Without a doubt, Yoakam has enjoyed a creative burst in the past 18
months. But of late, he says, that creativity has started to dry
up--because he's spending too much damned time talking to reporters. "The
most debilitating thing, the most distracting thing an artist can do, I
think, is discuss their involvement in the creation of material. Because
you're not doing it, you're talking about it."
Such a statement may sound contradictory coming from Yoakam, whose
career took off in the '80s because of glowing support from the press.
Indeed, Yoakam, as much as any performer, was responsible for bringing
renewed attention to country music in mainstream newspapers and
high-profile magazines--mostly because he provided colorful copy with his
complex social theories and his angry tirades about record executives.
But in recent years, the singer says, media demands for interview time
have become outrageous.

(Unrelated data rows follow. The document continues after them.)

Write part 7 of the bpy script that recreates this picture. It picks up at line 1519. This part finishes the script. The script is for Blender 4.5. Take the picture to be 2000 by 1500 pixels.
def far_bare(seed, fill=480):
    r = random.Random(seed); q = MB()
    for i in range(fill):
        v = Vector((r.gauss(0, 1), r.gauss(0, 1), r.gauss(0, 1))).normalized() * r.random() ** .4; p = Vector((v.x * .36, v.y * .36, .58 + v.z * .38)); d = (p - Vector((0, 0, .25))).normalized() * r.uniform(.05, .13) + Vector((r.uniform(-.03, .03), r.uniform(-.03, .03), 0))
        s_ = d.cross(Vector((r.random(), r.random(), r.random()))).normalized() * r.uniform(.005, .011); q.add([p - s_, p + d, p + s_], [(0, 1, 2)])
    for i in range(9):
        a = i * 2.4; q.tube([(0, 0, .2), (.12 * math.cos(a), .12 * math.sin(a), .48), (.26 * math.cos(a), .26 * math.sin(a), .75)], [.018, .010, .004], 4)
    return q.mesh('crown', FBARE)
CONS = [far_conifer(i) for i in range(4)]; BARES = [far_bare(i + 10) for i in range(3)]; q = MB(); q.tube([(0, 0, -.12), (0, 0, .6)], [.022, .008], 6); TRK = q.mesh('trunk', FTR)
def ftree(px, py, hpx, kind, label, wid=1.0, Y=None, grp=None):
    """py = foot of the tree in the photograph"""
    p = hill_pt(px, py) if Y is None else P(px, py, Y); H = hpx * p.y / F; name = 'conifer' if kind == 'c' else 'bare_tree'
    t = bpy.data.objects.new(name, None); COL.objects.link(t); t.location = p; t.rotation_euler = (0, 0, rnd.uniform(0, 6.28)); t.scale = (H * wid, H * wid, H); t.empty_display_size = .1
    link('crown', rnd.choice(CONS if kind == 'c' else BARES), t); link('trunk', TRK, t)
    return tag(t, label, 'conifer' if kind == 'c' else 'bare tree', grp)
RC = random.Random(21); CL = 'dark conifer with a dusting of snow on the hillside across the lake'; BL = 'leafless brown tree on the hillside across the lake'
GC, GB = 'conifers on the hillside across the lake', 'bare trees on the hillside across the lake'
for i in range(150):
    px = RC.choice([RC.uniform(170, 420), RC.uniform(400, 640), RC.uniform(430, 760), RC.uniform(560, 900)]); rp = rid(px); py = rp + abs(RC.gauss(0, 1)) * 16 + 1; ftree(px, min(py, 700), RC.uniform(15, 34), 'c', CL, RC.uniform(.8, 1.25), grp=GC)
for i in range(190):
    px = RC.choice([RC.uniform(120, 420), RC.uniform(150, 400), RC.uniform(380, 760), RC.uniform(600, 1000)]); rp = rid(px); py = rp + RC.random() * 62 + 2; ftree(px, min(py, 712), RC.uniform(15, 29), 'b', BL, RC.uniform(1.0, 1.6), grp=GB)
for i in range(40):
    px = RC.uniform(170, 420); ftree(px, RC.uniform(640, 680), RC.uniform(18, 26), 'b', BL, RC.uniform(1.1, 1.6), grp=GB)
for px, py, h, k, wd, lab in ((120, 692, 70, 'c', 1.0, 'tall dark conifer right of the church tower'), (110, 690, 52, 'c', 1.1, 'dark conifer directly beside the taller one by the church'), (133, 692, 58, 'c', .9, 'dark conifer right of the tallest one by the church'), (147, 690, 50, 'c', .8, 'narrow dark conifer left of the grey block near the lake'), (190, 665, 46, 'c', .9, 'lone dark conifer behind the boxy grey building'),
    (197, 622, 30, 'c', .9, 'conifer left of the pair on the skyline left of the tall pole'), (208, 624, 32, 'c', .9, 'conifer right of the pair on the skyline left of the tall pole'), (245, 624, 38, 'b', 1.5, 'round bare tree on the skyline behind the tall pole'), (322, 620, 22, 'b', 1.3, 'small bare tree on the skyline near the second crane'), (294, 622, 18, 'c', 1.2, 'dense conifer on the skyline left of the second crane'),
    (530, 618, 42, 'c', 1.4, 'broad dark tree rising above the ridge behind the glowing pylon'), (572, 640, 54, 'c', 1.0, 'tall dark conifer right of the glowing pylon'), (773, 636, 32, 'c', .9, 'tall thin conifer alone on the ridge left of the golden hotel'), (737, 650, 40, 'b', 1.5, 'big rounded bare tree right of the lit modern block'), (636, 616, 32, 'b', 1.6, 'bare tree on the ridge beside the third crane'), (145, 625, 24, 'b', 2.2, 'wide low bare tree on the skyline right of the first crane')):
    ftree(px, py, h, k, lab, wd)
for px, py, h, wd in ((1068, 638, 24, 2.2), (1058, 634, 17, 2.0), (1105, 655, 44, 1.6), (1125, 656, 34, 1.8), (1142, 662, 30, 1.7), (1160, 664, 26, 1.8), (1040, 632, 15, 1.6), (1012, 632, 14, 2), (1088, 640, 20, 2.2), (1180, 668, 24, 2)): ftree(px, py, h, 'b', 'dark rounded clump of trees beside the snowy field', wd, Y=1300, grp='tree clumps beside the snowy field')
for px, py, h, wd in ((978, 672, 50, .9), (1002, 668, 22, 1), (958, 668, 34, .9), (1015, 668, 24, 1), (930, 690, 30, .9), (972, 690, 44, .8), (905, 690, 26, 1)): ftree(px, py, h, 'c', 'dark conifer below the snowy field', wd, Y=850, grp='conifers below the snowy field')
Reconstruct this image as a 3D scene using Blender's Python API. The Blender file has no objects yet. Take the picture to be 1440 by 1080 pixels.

He has spent the last 90 days doing little more
than talking about music and movies, and he's sick of it. "At the end of
the day, all that matters is, 'Is it a source of inspiration for anybody?
Is it something I drew satisfaction from myself, first and foremost?,' " he
asks. "I hate to taint that with these prolonged, never-ending, ceaseless
discussions!"
The way he sees it, time-consuming interviews do nothing but compromise
his art. But he grudgingly acknowledges they're part of his job. "That's
the nature of how its marketed for commercial purposes--and, believe me,
I've made a substantial living off of making music. But," he counters, "I
don't know how much depends on my engaging in it. I think the record labels
and the marketers use that as an easy, convenient, non-provable mule to
drive it to market. Really, what we're doing is serving to provide fodder
for these other parasitic media cannons. I think I should probably just
make music or act and do what I do and let someone else discuss it."
Yep, sure sounds like Dwight Yoakam is back. But don't go asking him
about his new record--just listen to it.